Instructions to follow: Wherever a line holds the string "part", copy that line.

Raw data:
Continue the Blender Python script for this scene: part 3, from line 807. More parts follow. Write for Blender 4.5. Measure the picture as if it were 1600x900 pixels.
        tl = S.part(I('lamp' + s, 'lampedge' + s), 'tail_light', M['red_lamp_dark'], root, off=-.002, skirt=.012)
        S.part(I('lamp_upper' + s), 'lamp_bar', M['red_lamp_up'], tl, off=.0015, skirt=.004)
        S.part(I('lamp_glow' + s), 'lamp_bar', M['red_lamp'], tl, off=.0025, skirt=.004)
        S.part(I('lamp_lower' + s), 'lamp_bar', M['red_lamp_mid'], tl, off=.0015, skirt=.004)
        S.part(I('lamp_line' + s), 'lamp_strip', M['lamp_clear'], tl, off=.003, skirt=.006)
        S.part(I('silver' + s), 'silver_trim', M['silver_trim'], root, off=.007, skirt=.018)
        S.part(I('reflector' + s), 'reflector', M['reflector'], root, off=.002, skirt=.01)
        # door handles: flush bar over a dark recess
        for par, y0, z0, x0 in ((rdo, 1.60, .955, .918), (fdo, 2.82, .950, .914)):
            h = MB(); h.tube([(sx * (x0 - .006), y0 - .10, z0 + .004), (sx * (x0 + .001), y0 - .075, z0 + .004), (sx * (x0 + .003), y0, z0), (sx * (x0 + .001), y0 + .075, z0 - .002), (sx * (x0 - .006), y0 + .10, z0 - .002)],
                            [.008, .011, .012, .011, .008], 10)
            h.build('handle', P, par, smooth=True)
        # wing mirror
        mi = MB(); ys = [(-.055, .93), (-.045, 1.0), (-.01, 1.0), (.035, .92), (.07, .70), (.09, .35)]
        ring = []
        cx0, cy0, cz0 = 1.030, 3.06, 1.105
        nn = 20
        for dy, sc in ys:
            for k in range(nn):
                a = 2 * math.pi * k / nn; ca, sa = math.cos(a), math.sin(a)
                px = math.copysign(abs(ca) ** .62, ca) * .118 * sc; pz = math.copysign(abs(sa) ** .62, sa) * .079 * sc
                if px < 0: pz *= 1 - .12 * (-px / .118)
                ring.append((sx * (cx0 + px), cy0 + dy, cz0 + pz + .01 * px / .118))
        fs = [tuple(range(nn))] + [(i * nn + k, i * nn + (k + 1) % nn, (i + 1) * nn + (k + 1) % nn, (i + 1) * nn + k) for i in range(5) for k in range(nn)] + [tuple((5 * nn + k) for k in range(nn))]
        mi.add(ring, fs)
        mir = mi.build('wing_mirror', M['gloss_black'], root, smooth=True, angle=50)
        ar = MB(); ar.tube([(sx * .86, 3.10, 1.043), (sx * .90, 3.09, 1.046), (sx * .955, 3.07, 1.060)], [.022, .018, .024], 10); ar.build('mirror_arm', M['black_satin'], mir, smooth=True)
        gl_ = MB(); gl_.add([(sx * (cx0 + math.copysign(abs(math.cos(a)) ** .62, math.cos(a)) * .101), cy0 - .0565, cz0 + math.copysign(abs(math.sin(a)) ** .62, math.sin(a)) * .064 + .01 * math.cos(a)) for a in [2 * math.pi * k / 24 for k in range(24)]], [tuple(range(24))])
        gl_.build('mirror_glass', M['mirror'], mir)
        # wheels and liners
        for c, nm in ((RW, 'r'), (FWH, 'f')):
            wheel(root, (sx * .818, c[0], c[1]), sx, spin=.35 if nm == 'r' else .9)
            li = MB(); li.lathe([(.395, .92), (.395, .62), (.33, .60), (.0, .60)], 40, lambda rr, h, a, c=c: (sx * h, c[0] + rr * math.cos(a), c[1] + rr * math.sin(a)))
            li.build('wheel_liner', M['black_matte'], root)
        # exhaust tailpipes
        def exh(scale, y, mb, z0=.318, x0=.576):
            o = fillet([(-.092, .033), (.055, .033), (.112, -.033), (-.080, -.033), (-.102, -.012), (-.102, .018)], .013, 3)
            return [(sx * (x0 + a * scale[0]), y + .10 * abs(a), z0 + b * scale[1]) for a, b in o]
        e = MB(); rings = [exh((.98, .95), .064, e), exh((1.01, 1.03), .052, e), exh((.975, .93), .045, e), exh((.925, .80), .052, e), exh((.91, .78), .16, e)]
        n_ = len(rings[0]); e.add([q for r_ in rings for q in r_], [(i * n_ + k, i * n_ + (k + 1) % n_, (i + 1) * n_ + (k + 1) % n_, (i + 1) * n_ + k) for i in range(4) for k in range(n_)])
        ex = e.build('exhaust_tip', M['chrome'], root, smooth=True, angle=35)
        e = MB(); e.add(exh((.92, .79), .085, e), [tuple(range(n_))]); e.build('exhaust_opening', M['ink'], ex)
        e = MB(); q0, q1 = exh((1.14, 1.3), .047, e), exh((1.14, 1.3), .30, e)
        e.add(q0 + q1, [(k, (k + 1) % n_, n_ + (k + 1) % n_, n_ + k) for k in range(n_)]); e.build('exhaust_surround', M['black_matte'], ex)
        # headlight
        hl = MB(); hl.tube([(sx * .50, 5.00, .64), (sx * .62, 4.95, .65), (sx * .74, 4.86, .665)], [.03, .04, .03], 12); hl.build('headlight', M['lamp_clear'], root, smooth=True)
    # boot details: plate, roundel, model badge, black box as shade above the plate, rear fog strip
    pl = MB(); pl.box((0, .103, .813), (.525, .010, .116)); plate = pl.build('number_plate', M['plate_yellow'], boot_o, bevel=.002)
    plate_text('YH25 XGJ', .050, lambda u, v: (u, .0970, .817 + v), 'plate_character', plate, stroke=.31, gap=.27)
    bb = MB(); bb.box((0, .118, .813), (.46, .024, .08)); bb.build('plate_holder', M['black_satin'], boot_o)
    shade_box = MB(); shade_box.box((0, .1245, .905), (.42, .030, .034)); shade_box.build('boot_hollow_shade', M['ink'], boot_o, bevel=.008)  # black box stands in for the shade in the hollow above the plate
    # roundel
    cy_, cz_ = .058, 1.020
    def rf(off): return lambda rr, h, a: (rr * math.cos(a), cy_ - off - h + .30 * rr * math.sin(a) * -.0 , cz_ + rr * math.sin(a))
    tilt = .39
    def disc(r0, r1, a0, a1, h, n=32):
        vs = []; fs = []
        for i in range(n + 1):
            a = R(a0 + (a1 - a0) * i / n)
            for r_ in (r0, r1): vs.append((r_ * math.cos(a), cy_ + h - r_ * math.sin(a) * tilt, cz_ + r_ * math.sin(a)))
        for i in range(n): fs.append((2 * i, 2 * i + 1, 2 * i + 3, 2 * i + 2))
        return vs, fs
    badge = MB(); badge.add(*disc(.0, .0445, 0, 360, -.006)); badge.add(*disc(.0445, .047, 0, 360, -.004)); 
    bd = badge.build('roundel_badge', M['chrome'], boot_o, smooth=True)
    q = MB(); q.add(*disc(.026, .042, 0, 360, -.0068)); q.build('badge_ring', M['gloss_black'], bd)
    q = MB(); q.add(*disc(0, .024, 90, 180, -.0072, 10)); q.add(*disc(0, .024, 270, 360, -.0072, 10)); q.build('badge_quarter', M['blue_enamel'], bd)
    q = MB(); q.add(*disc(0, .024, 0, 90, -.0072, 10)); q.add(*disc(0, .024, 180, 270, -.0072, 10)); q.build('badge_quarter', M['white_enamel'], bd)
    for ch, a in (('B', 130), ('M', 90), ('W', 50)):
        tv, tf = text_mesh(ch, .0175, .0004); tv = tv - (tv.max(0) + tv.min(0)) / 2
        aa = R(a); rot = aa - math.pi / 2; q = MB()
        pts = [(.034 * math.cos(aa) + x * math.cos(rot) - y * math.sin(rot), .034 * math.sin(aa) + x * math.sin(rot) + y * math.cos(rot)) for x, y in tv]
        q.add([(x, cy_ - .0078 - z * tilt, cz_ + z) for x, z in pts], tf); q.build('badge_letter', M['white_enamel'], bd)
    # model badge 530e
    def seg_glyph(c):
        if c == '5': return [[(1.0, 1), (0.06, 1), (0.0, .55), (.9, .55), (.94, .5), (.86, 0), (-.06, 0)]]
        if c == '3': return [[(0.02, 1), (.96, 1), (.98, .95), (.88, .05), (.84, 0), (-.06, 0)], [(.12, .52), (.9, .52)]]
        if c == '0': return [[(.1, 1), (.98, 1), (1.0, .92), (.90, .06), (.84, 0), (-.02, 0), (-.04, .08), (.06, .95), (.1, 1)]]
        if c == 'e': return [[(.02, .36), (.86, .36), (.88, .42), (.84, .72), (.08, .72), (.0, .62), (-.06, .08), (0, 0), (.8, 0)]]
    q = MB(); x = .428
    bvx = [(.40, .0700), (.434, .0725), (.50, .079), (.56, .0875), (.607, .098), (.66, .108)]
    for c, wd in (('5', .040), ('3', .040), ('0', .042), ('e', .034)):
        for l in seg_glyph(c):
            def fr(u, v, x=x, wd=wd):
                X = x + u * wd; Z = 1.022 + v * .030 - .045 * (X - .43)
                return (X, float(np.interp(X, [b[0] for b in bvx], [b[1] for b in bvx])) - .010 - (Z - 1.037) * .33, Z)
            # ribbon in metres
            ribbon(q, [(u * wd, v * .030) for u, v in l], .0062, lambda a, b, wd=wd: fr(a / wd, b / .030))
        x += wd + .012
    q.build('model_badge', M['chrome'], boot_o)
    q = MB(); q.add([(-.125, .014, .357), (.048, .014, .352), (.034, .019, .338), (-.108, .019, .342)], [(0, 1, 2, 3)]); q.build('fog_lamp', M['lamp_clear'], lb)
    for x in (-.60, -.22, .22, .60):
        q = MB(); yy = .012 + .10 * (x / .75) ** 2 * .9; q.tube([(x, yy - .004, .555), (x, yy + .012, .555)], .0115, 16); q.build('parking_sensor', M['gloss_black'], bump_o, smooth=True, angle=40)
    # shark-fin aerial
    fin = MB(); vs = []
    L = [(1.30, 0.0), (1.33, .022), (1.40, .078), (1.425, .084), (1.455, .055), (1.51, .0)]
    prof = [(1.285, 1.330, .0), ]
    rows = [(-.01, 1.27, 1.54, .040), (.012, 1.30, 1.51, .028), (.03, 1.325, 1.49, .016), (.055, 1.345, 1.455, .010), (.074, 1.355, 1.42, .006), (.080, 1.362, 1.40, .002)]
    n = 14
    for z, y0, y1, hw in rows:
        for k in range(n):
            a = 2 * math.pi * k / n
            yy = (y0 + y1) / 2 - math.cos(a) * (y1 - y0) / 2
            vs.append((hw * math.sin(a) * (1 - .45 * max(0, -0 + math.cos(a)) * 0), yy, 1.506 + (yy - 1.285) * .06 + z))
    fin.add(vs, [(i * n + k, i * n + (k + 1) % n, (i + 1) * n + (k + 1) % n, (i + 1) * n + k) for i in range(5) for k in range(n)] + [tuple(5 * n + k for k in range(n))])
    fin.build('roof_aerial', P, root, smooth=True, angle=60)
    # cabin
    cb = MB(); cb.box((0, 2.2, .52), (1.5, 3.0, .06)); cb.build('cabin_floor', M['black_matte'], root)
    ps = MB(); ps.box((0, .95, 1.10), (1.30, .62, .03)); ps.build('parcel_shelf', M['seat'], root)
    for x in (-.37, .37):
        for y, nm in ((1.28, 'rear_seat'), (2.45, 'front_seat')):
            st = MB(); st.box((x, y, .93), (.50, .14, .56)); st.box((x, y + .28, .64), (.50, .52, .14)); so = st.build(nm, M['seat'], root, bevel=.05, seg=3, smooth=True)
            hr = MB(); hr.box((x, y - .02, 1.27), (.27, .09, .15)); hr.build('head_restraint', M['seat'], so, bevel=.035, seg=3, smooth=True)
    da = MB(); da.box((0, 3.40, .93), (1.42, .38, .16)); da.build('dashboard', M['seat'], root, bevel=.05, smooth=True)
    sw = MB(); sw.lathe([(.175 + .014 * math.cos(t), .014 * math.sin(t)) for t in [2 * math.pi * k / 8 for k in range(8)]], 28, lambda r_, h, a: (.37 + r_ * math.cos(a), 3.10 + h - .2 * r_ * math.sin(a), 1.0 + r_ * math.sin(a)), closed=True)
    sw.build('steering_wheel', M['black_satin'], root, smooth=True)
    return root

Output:
Continue the Blender Python script for this scene: part 3, from line 807. More parts follow. Write for Blender 4.5. Measure the picture as if it were 1600x900 pixels.
        tl = S.part(I('lamp' + s, 'lampedge' + s), 'tail_light', M['red_lamp_dark'], root, off=-.002, skirt=.012)
        S.part(I('lamp_upper' + s), 'lamp_bar', M['red_lamp_up'], tl, off=.0015, skirt=.004)
        S.part(I('lamp_glow' + s), 'lamp_bar', M['red_lamp'], tl, off=.0025, skirt=.004)
        S.part(I('lamp_lower' + s), 'lamp_bar', M['red_lamp_mid'], tl, off=.0015, skirt=.004)
        S.part(I('lamp_line' + s), 'lamp_strip', M['lamp_clear'], tl, off=.003, skirt=.006)
        S.part(I('silver' + s), 'silver_trim', M['silver_trim'], root, off=.007, skirt=.018)
        S.part(I('reflector' + s), 'reflector', M['reflector'], root, off=.002, skirt=.01)